The trends in NSE were no different, with the S&P CNX Nifty closing the week at 1,225.2, down by around 0.9 per cent from the previous week.
The futures markets moved in tandem with the cash markets. For instance, the Sensex November contract ended the week down by around 1.1 per cent at 3,879.1 points. The contract with the same maturity on the Nifty lost around 1.8 per cent to close at 1,217.1 points.
Trading statistics: The trends in volumes indicate that market interest during the week was subdued. During the week, total volumes on the BSE recorded a marginal improvement as against the NSE, where volumes tumbled. The total volumes on the Sensex contracts increased by around 4 per cent to 1,821 contracts compared to 1,749 contracts traded the week before. Volumes in the short-maturity contracts continued to decline.
At the NSE, total volumes dropped by around 59 per cent to 1,075 contracts compared to 2,637 the week before.

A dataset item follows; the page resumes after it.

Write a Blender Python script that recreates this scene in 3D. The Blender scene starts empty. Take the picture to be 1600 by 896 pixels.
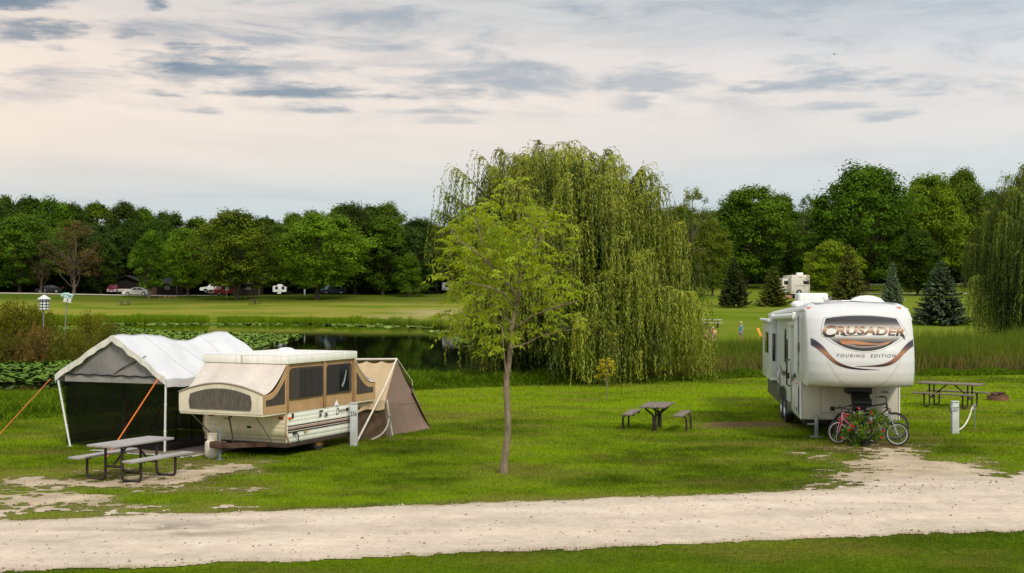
import bpy, bmesh, math, random
import numpy as np
from mathutils import Vector, Matrix, Euler

random.seed(11)
rng = np.random.default_rng(11)
scene = bpy.context.scene
COL = scene.collection
PI = math.pi
R = math.radians

# ---------------------------------------------------------------- camera geometry (metres, eye 3.5 m above the camp lawn)
FPX, CX, HY, CH = 2000.0, 800.0, 460.0, 3.5


def at(px, py, Y):
    return Vector(((px - CX) / FPX * Y, Y, CH - (py - HY) / FPX * Y))


def gp(px, py, z=0.0):
    Y = FPX * (CH - z) / (py - HY)
    return Vector(((px - CX) / FPX * Y, Y, z))


def xat(px, Y):
    return (px - CX) / FPX * Y


# ---------------------------------------------------------------- noise
def _hash(ix, iy, seed):
    h = np.sin(ix * 127.1 + iy * 311.7 + seed * 74.7) * 43758.5453
    return h - np.floor(h)


def vnoise(x, y, seed=0):
    x = np.asarray(x, float); y = np.asarray(y, float)
    ix = np.floor(x); iy = np.floor(y)
    fx = x - ix; fy = y - iy
    ux = fx * fx * (3 - 2 * fx); uy = fy * fy * (3 - 2 * fy)
    a = _hash(ix, iy, seed); b = _hash(ix + 1, iy, seed)
    c = _hash(ix, iy + 1, seed); d = _hash(ix + 1, iy + 1, seed)
    return a + (b - a) * ux + (c - a) * uy + (a - b - c + d) * ux * uy


def fbm(x, y, octv=4, seed=0):
    t = 0; amp = 0.5; tot = 0
    for i in range(octv):
        t = t + amp * vnoise(x, y, seed + i * 3.1); tot += amp
        amp *= 0.5; x = x * 2.03 + 11.3; y = y * 2.03 + 5.7
    return t / tot


def sstep(a, b, x):
    t = np.clip((x - a) / (b - a), 0, 1)
    return t * t * (3 - 2 * t)


# ---------------------------------------------------------------- materials
MATS = {}


def nodes_of(name):
    m = bpy.data.materials.new(name); m.use_nodes = True
    nt = m.node_tree; nt.nodes.clear()
    out = nt.nodes.new('ShaderNodeOutputMaterial')
    return m, nt, nt.nodes, nt.links, out


def M(name, col=(0.5, 0.5, 0.5), rough=0.6, metal=0.0, var=0.12, scale=6.0, bump=0.0, bscale=40.0, spec=0.5, stretch=None, streak=0.0):
    """plain painted / cloth / metal surface with noise in colour, roughness and (optionally) bump"""
    if name in MATS:
        return MATS[name]
    m, nt, N, L, out = nodes_of(name)
    p = N.new('ShaderNodeBsdfPrincipled'); L.new(p.outputs[0], out.inputs[0])
    tc = N.new('ShaderNodeTexCoord'); mp = N.new('ShaderNodeMapping'); L.new(tc.outputs['Object'], mp.inputs[0])
    if stretch: mp.inputs['Scale'].default_value = stretch
    n1 = N.new('ShaderNodeTexNoise'); n1.inputs['Scale'].default_value = scale; n1.inputs['Detail'].default_value = 6
    L.new(mp.outputs[0], n1.inputs['Vector'])
    r = N.new('ShaderNodeValToRGB'); L.new(n1.outputs[0], r.inputs[0])
    r.color_ramp.elements[0].position = 0.3; r.color_ramp.elements[1].position = 0.7
    r.color_ramp.elements[0].color = (*[c * (1 - var) for c in col], 1)
    r.color_ramp.elements[1].color = (*[min(c * (1 + var * 0.6), 1) for c in col], 1)
    colour = r.outputs[0]
    if streak:
        mp2 = N.new('ShaderNodeMapping'); mp2.inputs['Scale'].default_value = (9, 9, 0.7); L.new(tc.outputs['Object'], mp2.inputs[0])
        n3 = N.new('ShaderNodeTexNoise'); n3.inputs['Scale'].default_value = 1.6; n3.inputs['Detail'].default_value = 4; L.new(mp2.outputs[0], n3.inputs['Vector'])
        rr = N.new('ShaderNodeValToRGB'); L.new(n3.outputs[0], rr.inputs[0])
        rr.color_ramp.elements[0].position = 0.5; rr.color_ramp.elements[1].position = 0.75
        rr.color_ramp.elements[0].color = (1, 1, 1, 1); rr.color_ramp.elements[1].color = (1 - streak, 1 - streak * 1.1, 1 - streak * 1.3, 1)
        mx = N.new('ShaderNodeMix'); mx.data_type = 'RGBA'; mx.blend_type = 'MULTIPLY'; mx.inputs[0].default_value = 1
        L.new(colour, mx.inputs[6]); L.new(rr.outputs[0], mx.inputs[7]); colour = mx.outputs[2]
    L.new(colour, p.inputs['Base Color'])
    p.inputs['Metallic'].default_value = metal
    mr = N.new('ShaderNodeMapRange'); L.new(n1.outputs[0], mr.inputs[0])
    mr.inputs['To Min'].default_value = max(rough - 0.08, 0.02); mr.inputs['To Max'].default_value = min(rough + 0.08, 1)
    L.new(mr.outputs[0], p.inputs['Roughness'])
    p.inputs['Specular IOR Level'].default_value = spec
    if bump:
        n2 = N.new('ShaderNodeTexNoise'); n2.inputs['Scale'].default_value = bscale; n2.inputs['Detail'].default_value = 3
        L.new(mp.outputs[0], n2.inputs['Vector'])
        b = N.new('ShaderNodeBump'); b.inputs['Strength'].default_value = bump; b.inputs['Distance'].default_value = 0.02
        L.new(n2.outputs[0], b.inputs['Height']); L.new(b.outputs[0], p.inputs['Normal'])
    MATS[name] = m
    return m


def mat_leaf(name, lo, hi, trans=0.3, rough=0.6, objcol=False, spec=0.08):
    """foliage: per-leaf tone attribute runs from LO to HI; optional per-object tint"""
    if name in MATS: return MATS[name]
    m, nt, N, L, out = nodes_of(name)
    at_ = N.new('ShaderNodeAttribute'); at_.attribute_name = 'tone'
    r = N.new('ShaderNodeValToRGB'); L.new(at_.outputs['Fac'], r.inputs[0])
    r.color_ramp.elements[0].position = 0.0; r.color_ramp.elements[1].position = 1.0
    r.color_ramp.elements[0].color = (*lo, 1); r.color_ramp.elements[1].color = (*hi, 1)
    c = r.outputs[0]
    if objcol:
        oi = N.new('ShaderNodeObjectInfo')
        mx = N.new('ShaderNodeMix'); mx.data_type = 'RGBA'; mx.blend_type = 'MULTIPLY'; mx.inputs[0].default_value = 1
        L.new(c, mx.inputs[6]); L.new(oi.outputs['Color'], mx.inputs[7]); c = mx.outputs[2]
    p = N.new('ShaderNodeBsdfPrincipled'); L.new(c, p.inputs['Base Color'])
    p.inputs['Roughness'].default_value = rough; p.inputs['Specular IOR Level'].default_value = spec
    t = N.new('ShaderNodeBsdfTranslucent')
    hs = N.new('ShaderNodeHueSaturation'); hs.inputs['Hue'].default_value = 0.485; hs.inputs['Saturation'].default_value = 1.1; hs.inputs['Value'].default_value = 1.5
    L.new(c, hs.inputs['Color']); L.new(hs.outputs[0], t.inputs['Color'])
    mix = N.new('ShaderNodeMixShader'); mix.inputs[0].default_value = trans
    L.new(p.outputs[0], mix.inputs[1]); L.new(t.outputs[0], mix.inputs[2]); L.new(mix.outputs[0], out.inputs[0])
    MATS[name] = m
    return m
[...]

Nifty November: The Nifty November contract will mature during the week. Total traded volumes stood at around 724 contracts compared to 1,898 contracts in the previous week. The valuation of the contract based on Thursday's close provides some opportunity for arbitrage. The implied cost of carry on the contract works out to around 4.5 per cent. But, since the contract is just two days from maturity, fresh investments need not be considered.

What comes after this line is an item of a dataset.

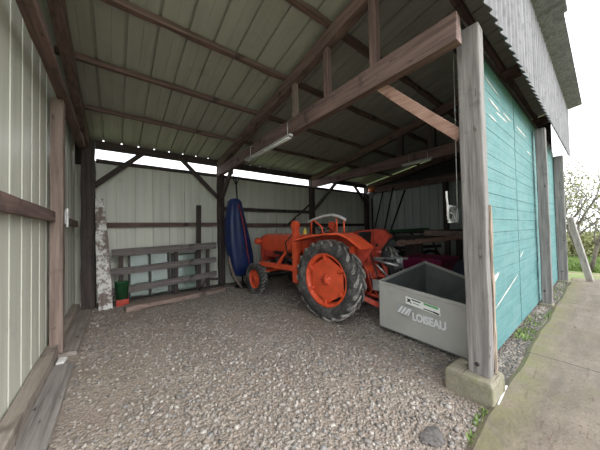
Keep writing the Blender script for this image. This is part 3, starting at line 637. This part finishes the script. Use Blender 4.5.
rm.build('rim', 'bin', bn, bevel=.006)
MB().box(3.165, 3.215, 2.15, 2.26, .60, .76).build('corner_bracket', 'galv', bn, 'light grey corner bracket')
MB().beam((3.25, 1.95, .03), (4.75, 1.95, .03), .08, .06, (0,1,0)).build('skid', 'iron', bn); MB().beam((3.25, 1.2, .03), (4.75, 1.2, .03), .08, .06, (0,1,0)).build('skid', 'iron', bn)
# face frame: u along A->B (towards the viewer), v up
fu = (B0-A0).normalized(); fn = V(-1, 0, 0); fn = (fn-fu*fn.dot(fu)).normalized()
def fp(u, z, off=.014): return A0+fu*(u+.035)+V(0, 0, z-.07)+fn*off
def quad(mb, pts, off=.016, t=.002): return mb.prism([fp(u, z, off) for u, z in pts], fn*t)
stk = quad(MB(), [(.41, .625), (.86, .575), (.865, .475), (.415, .525)]).build('sticker', 'sticker', bn, 'white sticker with black and green print')
for pts in ([(.43, .60), (.45, .60), (.50, .54), (.48, .54)], [(.43, .56), (.45, .55), (.49, .585), (.47, .60)], *[[(a, z+h/2), (b_, z+h/2-.012), (b_, z-h/2-.012), (a, z-h/2)] for (a, b_, z, h) in ((.50, .62, .593, .016), (.52, .60, .555, .008), (.66, .78, .517, .012), (.78, .85, .505, .02))]):
    quad(MB(), pts, .0185, .001).build('black_print', 'ink', stk)
gi = MB(); quad(gi, [(.66, .592), (.84, .572), (.84, .548), (.66, .568)], .0185, .001); gi.build('green_print', 'green', stk)
quad(MB(), [(.285, .50), (.50, .475), (.45, .35), (.27, .37)]).build('logo_patch', 'logopatch', bn, 'pale square behind the logo')
for k in range(3): u = .30+.05*k; quad(MB(), [(u+.05, .475-.006*k), (u+.078, .472-.006*k), (u+.012, .375-.004*k), (u-.018, .378-.004*k)], .0185, .0015).build('logo_bar', 'letter', bn, 'white slanted bar of the logo')
quad(MB(), [(.485, .468), (.50, .466), (.445, .36), (.43, .362)], .0185, .0015).build('logo_bar', 'letter', bn, 'thin white slanted bar of the logo')
tcu = bpy.data.curves.new('lettering', 'FONT'); tcu.body = 'LOISEAU'; tcu.size = .138; tcu.extrude = .001; tcu.offset = .0065; tcu.space_character = .98
to = bpy.data.objects.new('lettering', tcu); me = bpy.data.meshes.new_from_object(to); bpy.data.objects.remove(to)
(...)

Nifty December: Volumes in the Nifty December contract tumbled from 628 contracts to 275 contracts during the week. The open interest as of Thursday stood at 258 contracts, up from around 160 in the previous week. The Nifty December moves into the one-month trading range from the following Tuesday.
The valuation of the contract based on Thursday's close provides very limited scope for arbitrage. The implied cost of carry on the contract works out to around 10.24 per cent. Fresh investments need not be considered at current levels.
Nifty January: Trading in the Nifty January contracts continued to remain subdued during the week. Volumes stood at 76 contracts as against 111 contracts in the previous week. The implied cost of carry on the contract works out to around 10 per cent based on Thursday's close. This puts the contract in the no-arbitrage range. Fresh investments need not be considered at current levels.
Sensex November: The Sensex November contract was the most actively-traded contract among the Sensex contracts. On a week-on-week basis, volumes declined from 1,621 contracts to 1,224 contracts. The valuation of the contract based on the last day of trading provides some scope for arbitrage. The implied cost of carry on the contract works out to around 17 per cent. Investors with a penchant for risk can consider selling the contract at present levels.
Sensex December: Trading interest in the Sensex December contract improved during the week. Total volumes increased from around 94 contracts to around 582 contracts. The contract moves into the one-month trading range from this week. The valuation of the contract based on the last day of trading provides some scope for arbitrage. The implied cost of carry on the contract works out to around 3 per cent. Fresh long positions can be initiated at current levels.
Sensex January: The Sensex January contract failed to attract market attention during the week. Total volumes dropped to around 15 contracts as against 34 contracts traded in the previous week. Given the lack of liquidity, fresh positions need not be initiated at current levels.